Stored data →
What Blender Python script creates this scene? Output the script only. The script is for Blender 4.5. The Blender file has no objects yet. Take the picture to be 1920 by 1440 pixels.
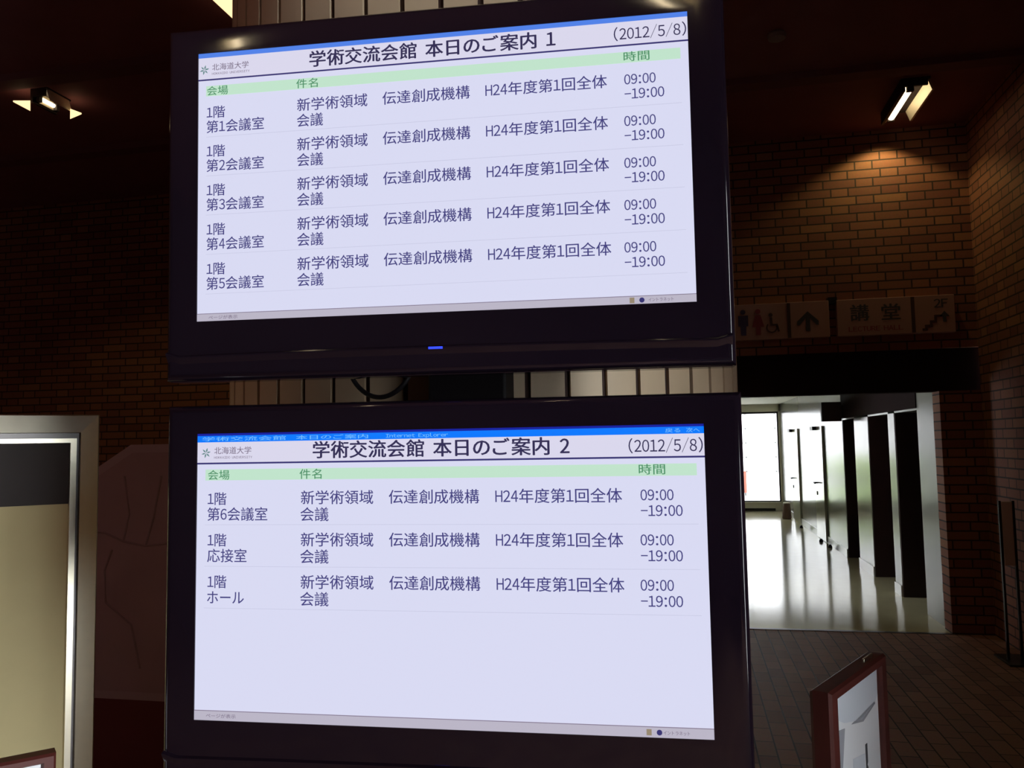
import bpy, bmesh, math, random
from mathutils import Vector, Matrix

SC = bpy.context.scene
COL = SC.collection
PI = math.pi
random.seed(7)

# ------------------------------------------------------------------ camera
cam_d = bpy.data.cameras.new('camera')
cam = bpy.data.objects.new('camera', cam_d)
COL.objects.link(cam)
yaw, pitch, roll, focal_px = -0.208062, 0.073114, -0.017936, 1540.6
fw = Vector((math.sin(yaw)*math.cos(pitch), math.cos(yaw)*math.cos(pitch), math.sin(pitch)))
rt = Vector((math.cos(yaw), -math.sin(yaw), 0))
up = rt.cross(fw)
r2 = math.cos(roll)*rt + math.sin(roll)*up
u2 = -math.sin(roll)*rt + math.cos(roll)*up
cam.matrix_world = Matrix(((r2.x, u2.x, -fw.x, 0), (r2.y, u2.y, -fw.y, 0), (r2.z, u2.z, -fw.z, 1.62), (0, 0, 0, 1)))
cam_d.sensor_fit = 'HORIZONTAL'
cam_d.sensor_width = 36
cam_d.lens = focal_px*36/1920
cam_d.clip_start = 0.05
cam_d.clip_end = 200
SC.camera = cam

# ------------------------------------------------------------------ sky, exposure
W = bpy.data.worlds.new('sky')
SC.world = W
W.use_nodes = True
bg = W.node_tree.nodes['Background']
bg.inputs[0].default_value = (0.95, 0.96, 1.0, 1)
bg.inputs[1].default_value = 14.5
SC.view_settings.view_transform = 'Standard'
SC.view_settings.look = 'None'
SC.view_settings.exposure = 0.0
SC.view_settings.gamma = 1.0
SC.view_settings.use_curve_mapping = False
SC.cycles.use_denoising = True
SC.cycles.max_bounces = 8
SC.cycles.sample_clamp_indirect = 6.0


XSIDE = -0.62


def portal(name, loc, rot, sx, sy):
    d = bpy.data.lights.new(name, 'AREA')
    d.shape = 'RECTANGLE'
    d.size, d.size_y = sx, sy
    d.cycles.is_portal = True
    o = bpy.data.objects.new(name, d)
    o.location, o.rotation_euler = loc, rot
    COL.objects.link(o)


portal('daylight_far_window', (0.86, 19.76, 1.23), (-PI/2, 0, 0), 2.5, 2.06)
portal('daylight_added_entrance', (2.44, -1.25, 1.53), (0, PI/2, 0), 2.96, 2.9)  # for the unseen entrance put in as fill daylight
portal('daylight_added_side_window', (XSIDE, 9.5, 1.55), (0, -PI/2, 0), 0.9, 0.9)  # for the unseen window put in to brighten the corridor

# ------------------------------------------------------------------ materials


def mat(name, col, rough=0.5, metal=0.0, spec=0.5, emit=None, strength=1.0, noise=0.0, nscale=20.0):
    m = bpy.data.materials.new(name)
    m.use_nodes = True
    nt = m.node_tree
    b = nt.nodes['Principled BSDF']
    b.inputs['Base Color'].default_value = (*col, 1)
    b.inputs['Roughness'].default_value = rough
    b.inputs['Metallic'].default_value = metal
    b.inputs['Specular IOR Level'].default_value = spec
    if emit:
        b.inputs['Emission Color'].default_value = (*emit, 1)
        b.inputs['Emission Strength'].default_value = strength
    if noise:
        tc = nt.nodes.new('ShaderNodeTexCoord')
        n = nt.nodes.new('ShaderNodeTexNoise')
        n.inputs['Scale'].default_value = nscale
        n.inputs['Detail'].default_value = 4
        nt.links.new(tc.outputs['Object'], n.inputs['Vector'])
        mx = nt.nodes.new('ShaderNodeMix')
        mx.data_type = 'RGBA'
        mx.inputs[6].default_value = (*[c*(1-noise) for c in col], 1)
        mx.inputs[7].default_value = (*[min(1, c*(1+noise)) for c in col], 1)
        nt.links.new(n.outputs['Fac'], mx.inputs[0])
        nt.links.new(mx.outputs[2], b.inputs['Base Color'])
    return m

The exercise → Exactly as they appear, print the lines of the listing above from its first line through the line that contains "random.seed(7)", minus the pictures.

Solution →
What Blender Python script creates this scene? Output the script only. The script is for Blender 4.5. The Blender file has no objects yet. Take the picture to be 1920 by 1440 pixels.
import bpy, bmesh, math, random
from mathutils import Vector, Matrix

SC = bpy.context.scene
COL = SC.collection
PI = math.pi
random.seed(7)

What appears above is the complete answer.